**Goal of the exercise:** Nothing after the line with "sc.camera = cam" belongs in the copy; extract the lines below from the top through that line, pictures left out.

**Information provided:**
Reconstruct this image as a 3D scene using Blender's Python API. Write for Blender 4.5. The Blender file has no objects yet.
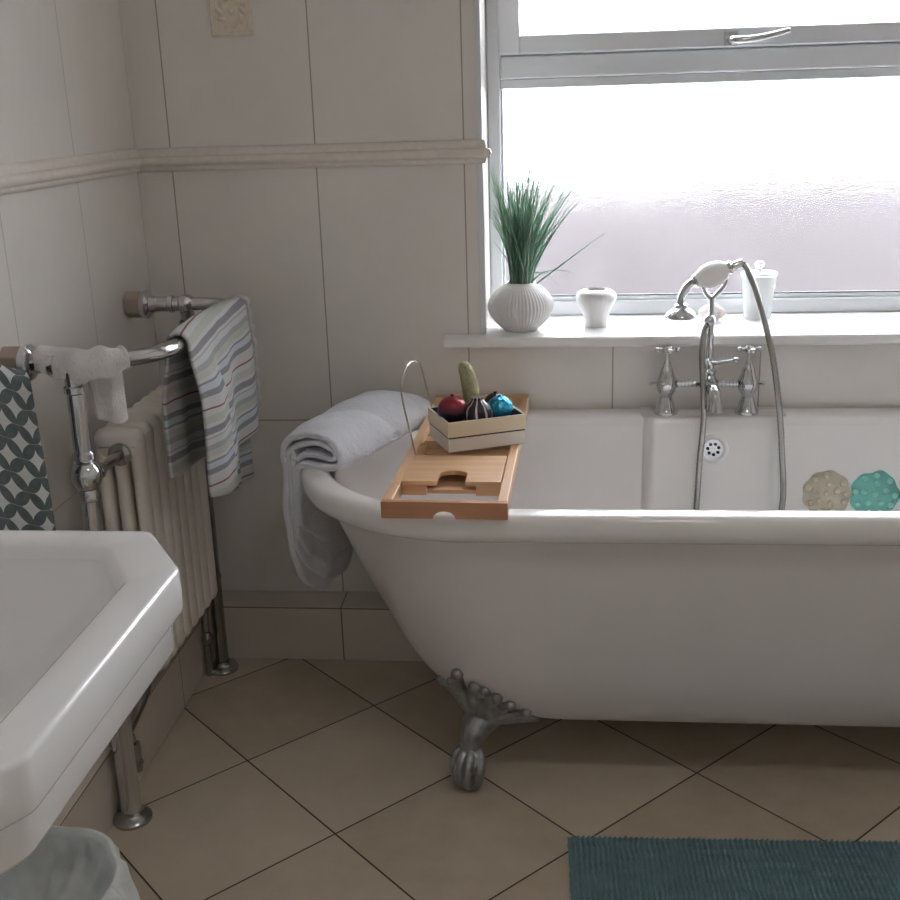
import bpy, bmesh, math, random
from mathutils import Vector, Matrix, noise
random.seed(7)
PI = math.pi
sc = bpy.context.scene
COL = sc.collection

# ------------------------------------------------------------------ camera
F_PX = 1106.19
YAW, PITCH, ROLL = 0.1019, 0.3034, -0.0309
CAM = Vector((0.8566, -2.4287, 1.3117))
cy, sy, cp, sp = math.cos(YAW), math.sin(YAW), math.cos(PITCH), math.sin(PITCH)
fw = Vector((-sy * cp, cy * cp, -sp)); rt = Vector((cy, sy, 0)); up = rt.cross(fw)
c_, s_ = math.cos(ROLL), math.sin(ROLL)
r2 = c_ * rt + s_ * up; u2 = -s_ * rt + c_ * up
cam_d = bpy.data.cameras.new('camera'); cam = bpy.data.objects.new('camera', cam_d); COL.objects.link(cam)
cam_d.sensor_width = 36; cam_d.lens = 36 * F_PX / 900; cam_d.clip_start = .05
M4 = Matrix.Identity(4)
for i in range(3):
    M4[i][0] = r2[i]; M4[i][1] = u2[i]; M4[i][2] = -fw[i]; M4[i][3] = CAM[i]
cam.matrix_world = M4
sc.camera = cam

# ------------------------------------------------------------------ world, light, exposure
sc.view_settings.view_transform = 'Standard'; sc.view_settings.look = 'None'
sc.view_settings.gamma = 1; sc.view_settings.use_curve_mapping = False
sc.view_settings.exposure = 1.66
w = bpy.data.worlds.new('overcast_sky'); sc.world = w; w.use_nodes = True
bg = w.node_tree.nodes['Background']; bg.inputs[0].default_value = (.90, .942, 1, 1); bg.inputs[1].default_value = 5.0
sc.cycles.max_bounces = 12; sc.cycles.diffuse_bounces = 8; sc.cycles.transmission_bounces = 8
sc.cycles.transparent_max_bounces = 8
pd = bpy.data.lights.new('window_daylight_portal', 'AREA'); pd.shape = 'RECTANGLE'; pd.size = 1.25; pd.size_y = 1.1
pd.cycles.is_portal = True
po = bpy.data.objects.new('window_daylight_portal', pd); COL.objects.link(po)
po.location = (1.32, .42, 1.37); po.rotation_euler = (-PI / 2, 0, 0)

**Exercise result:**
Reconstruct this image as a 3D scene using Blender's Python API. Write for Blender 4.5. The Blender file has no objects yet.
import bpy, bmesh, math, random
from mathutils import Vector, Matrix, noise
random.seed(7)
PI = math.pi
sc = bpy.context.scene
COL = sc.collection

# ------------------------------------------------------------------ camera
F_PX = 1106.19
YAW, PITCH, ROLL = 0.1019, 0.3034, -0.0309
CAM = Vector((0.8566, -2.4287, 1.3117))
cy, sy, cp, sp = math.cos(YAW), math.sin(YAW), math.cos(PITCH), math.sin(PITCH)
fw = Vector((-sy * cp, cy * cp, -sp)); rt = Vector((cy, sy, 0)); up = rt.cross(fw)
c_, s_ = math.cos(ROLL), math.sin(ROLL)
r2 = c_ * rt + s_ * up; u2 = -s_ * rt + c_ * up
cam_d = bpy.data.cameras.new('camera'); cam = bpy.data.objects.new('camera', cam_d); COL.objects.link(cam)
cam_d.sensor_width = 36; cam_d.lens = 36 * F_PX / 900; cam_d.clip_start = .05
M4 = Matrix.Identity(4)
for i in range(3):
    M4[i][0] = r2[i]; M4[i][1] = u2[i]; M4[i][2] = -fw[i]; M4[i][3] = CAM[i]
cam.matrix_world = M4
sc.camera = cam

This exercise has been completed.